Yani ayakkabı tasarımcısı değil, bildiğimiz kunduracıydı.
1969 yılında ilk ayakkabısını annesi için yapmıştı.
Üzerine küçük bir elmas koymuştu.
Ailesi 1973 yılında onu Londra’ya akrabalarının yanına göndermiş, o da İngiltere’nin deri ürünleri eğitimi veren okulu Cordwainers College’e yazılmıştı.
Burası tipik bir kunduracılık okuluydu.
Ayakkabı tasarımı öğretmiyordu.
Ancak 1970’li yılların sonlarından itibaren okula, Patrick Cox, Emma Hope ve John Mooore gibi daha sonraki yıllarda tasarımcı olacak gençler gelmeye başlamıştı.
O yıllar modada Vivienne Westwood’un çılgın ve devrimci rüzgárları esiyordu ve bu çocuklar, klasik kundura okulunun ilk isyankárları olacaktı.
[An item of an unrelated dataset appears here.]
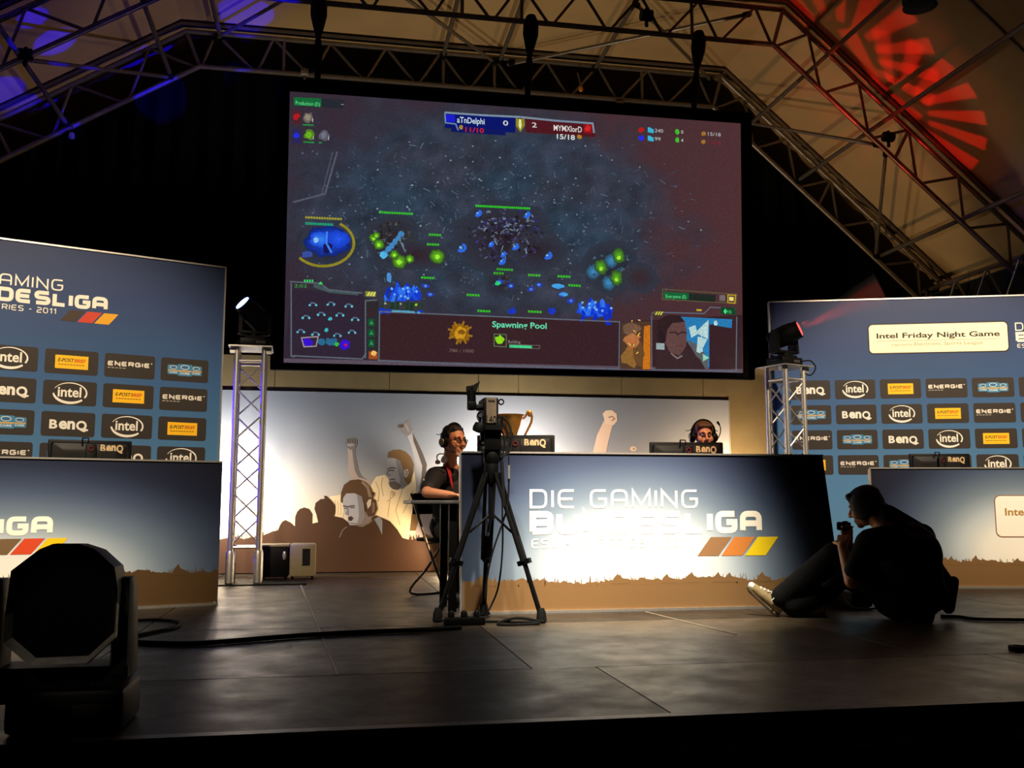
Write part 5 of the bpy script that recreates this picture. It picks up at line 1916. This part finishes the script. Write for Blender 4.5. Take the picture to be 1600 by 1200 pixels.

Jimmy Choo isyankár değildi ama müthiş bir yaratıcılığı vardı.
İngiliz Hükümeti bu gençlere, artık terk edilmiş eski bir hastane binasını tahsis etti.
Bu binadan, 1990’lı yılların birçok tasarımcısı çıktı.
* * *
Hayatındaki en önemli insanlardan biri, Mehmet Kurdaş isimli bir Türk ayakkabıcıydı.
Jimmy Choo, elde yaptığı ısmarlama ayakkabılar için İtalyan malzeme bulmakta zorluk çekiyordu.
Çünkü İtalyanlar, bu tür malzemeyi toptan satıyor, üç-beş parça ile uğraşmak istemiyorlardı.
Jimmy Choo, aradığı malzemeyi Mehmet Kurdaş’tan alacaktı.
Kurdaş, 1950’li yıllarda Londra’da Gina isimli bir ayakkabı mağazası açmış ve başarıya ulaşmıştı.
Kurdaş ve oğulları, Jimmy Choo’nun hayatında önemli bir yere sahip olacaktı.
* * *
Jimmy Choo’nun en ünlü müşterisi Prenses Diana oldu.
Diana, bütün elbiselerini yardım kuruluşları için New York’ta satmış, bir tek Jimmy Choo’nun yaptığı ayakkabıları satışa çıkarmamıştı.
Jimmy Choo ona yaptığı son çift ayakkabıyı teslim edemedi.
Çünkü Prenses Diana, teslim gününden bir gün önce Paris’te kazada öldü.
Cenazesinde resmi davetli heyetinde ayakkabıcı olarak bir tek Jimmy Choo vardı.
Şirketinin başkanlığını yapan Tamara Mellon’un çıplak gövdesi üzerindeki iki objeden biri de onun yaptığı bir çift ayakkabıydı.
Kadın ayakkabısı Tanrı’nın insan eliyle yarattığı en güzel objelerden biridir.
İnanın çıplak bir beden üzerinde, tek başına da çok şeyler anlatır.
(*) Bu bilgileri geçen hafta Londra’da aldığım yeni çıkmış bir kitapta okudum. Lauren Goldstein-Sagra Maceira de Rosen: "The Towering World of Jimmy Choo" Bloomsbury, 2009. Üniversitelerin ekonomi ve işletme fakültelerinde okutulabilecek olağanüstü bir kitap. Yazarlarından biri Reig Capital Group’un lüks ve parekende eşyalar bölümü analisti, öteki ise Time Magazin, Conde Nast Portfolio ve Fortune dergilerine yazılar yazan gazeteci.